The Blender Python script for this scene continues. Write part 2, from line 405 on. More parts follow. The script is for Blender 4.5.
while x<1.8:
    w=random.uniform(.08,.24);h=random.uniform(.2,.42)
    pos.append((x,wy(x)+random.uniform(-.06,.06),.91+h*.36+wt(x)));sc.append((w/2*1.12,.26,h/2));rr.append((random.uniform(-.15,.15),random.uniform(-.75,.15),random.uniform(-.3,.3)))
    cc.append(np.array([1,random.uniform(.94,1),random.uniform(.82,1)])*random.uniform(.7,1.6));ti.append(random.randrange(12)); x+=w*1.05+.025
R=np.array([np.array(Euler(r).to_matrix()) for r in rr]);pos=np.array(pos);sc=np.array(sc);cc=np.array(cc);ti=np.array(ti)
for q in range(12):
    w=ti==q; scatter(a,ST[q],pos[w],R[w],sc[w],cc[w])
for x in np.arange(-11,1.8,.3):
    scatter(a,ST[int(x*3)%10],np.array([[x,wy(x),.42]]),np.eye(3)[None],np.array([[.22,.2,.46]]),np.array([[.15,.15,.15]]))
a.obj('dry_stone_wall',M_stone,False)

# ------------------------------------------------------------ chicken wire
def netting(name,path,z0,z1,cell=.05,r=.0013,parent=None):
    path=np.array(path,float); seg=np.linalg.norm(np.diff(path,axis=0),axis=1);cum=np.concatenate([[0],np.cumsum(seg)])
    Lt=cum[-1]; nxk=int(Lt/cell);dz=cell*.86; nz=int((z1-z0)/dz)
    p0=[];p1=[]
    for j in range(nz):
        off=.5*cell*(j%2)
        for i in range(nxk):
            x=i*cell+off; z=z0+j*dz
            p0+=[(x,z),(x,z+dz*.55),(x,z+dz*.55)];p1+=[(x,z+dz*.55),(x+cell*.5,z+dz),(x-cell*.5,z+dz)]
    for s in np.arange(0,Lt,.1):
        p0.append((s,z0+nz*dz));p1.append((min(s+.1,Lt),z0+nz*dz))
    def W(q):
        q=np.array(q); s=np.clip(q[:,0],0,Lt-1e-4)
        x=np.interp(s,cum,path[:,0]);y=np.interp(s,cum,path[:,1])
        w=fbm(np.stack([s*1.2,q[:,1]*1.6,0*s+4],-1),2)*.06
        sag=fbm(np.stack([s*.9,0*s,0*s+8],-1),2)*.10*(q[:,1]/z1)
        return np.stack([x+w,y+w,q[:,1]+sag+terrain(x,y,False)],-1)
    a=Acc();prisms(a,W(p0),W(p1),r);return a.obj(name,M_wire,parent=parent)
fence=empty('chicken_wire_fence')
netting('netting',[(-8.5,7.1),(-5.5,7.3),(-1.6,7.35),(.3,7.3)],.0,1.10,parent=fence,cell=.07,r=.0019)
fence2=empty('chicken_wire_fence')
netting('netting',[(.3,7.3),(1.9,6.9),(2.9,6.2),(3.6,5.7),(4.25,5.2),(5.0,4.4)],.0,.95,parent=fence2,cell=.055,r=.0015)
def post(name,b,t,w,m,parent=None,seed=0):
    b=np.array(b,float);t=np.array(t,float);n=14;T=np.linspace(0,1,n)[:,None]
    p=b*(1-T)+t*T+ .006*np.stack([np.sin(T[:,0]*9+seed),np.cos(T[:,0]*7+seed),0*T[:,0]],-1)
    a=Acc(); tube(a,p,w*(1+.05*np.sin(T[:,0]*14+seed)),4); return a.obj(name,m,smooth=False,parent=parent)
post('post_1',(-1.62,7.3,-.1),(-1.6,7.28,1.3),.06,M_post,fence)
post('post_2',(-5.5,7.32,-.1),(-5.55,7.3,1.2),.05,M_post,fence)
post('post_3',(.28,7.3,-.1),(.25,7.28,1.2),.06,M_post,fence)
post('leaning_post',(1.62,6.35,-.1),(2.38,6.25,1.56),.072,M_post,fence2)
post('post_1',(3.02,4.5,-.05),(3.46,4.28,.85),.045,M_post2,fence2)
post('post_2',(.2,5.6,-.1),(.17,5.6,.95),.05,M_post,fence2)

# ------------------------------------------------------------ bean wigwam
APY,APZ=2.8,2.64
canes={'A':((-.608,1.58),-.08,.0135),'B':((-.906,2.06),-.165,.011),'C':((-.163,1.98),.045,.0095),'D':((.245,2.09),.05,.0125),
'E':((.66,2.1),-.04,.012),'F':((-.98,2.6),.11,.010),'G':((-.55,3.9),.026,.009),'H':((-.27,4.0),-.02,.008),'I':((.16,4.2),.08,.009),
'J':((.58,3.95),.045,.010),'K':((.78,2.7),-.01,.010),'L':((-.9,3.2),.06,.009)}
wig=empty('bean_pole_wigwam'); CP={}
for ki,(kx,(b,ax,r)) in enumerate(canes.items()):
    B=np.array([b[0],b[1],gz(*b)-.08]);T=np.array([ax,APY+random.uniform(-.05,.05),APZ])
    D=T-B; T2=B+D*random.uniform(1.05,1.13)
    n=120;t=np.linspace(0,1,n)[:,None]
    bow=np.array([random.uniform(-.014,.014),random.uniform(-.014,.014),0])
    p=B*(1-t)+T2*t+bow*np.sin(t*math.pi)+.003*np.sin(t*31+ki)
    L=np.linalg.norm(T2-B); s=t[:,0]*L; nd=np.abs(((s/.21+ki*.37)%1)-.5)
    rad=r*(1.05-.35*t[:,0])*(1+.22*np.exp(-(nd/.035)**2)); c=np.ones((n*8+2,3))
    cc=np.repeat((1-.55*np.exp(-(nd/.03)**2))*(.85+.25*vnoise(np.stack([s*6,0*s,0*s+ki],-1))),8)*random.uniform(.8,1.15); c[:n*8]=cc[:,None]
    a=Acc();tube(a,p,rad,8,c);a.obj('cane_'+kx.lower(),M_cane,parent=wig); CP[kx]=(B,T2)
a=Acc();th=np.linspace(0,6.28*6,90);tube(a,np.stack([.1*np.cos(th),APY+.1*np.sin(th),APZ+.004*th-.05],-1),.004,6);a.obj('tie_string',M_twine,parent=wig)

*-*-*

GIVEN EXERCISE:
Copy exactly the lines that run from the first line of the data to the line containing "a.obj('dry_stone_wall',M_stone,False)", please, with both ends included and nothing else.

THE ANSWER:
The Blender Python script for this scene continues. Write part 2, from line 405 on. More parts follow. The script is for Blender 4.5.
while x<1.8:
    w=random.uniform(.08,.24);h=random.uniform(.2,.42)
    pos.append((x,wy(x)+random.uniform(-.06,.06),.91+h*.36+wt(x)));sc.append((w/2*1.12,.26,h/2));rr.append((random.uniform(-.15,.15),random.uniform(-.75,.15),random.uniform(-.3,.3)))
    cc.append(np.array([1,random.uniform(.94,1),random.uniform(.82,1)])*random.uniform(.7,1.6));ti.append(random.randrange(12)); x+=w*1.05+.025
R=np.array([np.array(Euler(r).to_matrix()) for r in rr]);pos=np.array(pos);sc=np.array(sc);cc=np.array(cc);ti=np.array(ti)
for q in range(12):
    w=ti==q; scatter(a,ST[q],pos[w],R[w],sc[w],cc[w])
for x in np.arange(-11,1.8,.3):
    scatter(a,ST[int(x*3)%10],np.array([[x,wy(x),.42]]),np.eye(3)[None],np.array([[.22,.2,.46]]),np.array([[.15,.15,.15]]))
a.obj('dry_stone_wall',M_stone,False)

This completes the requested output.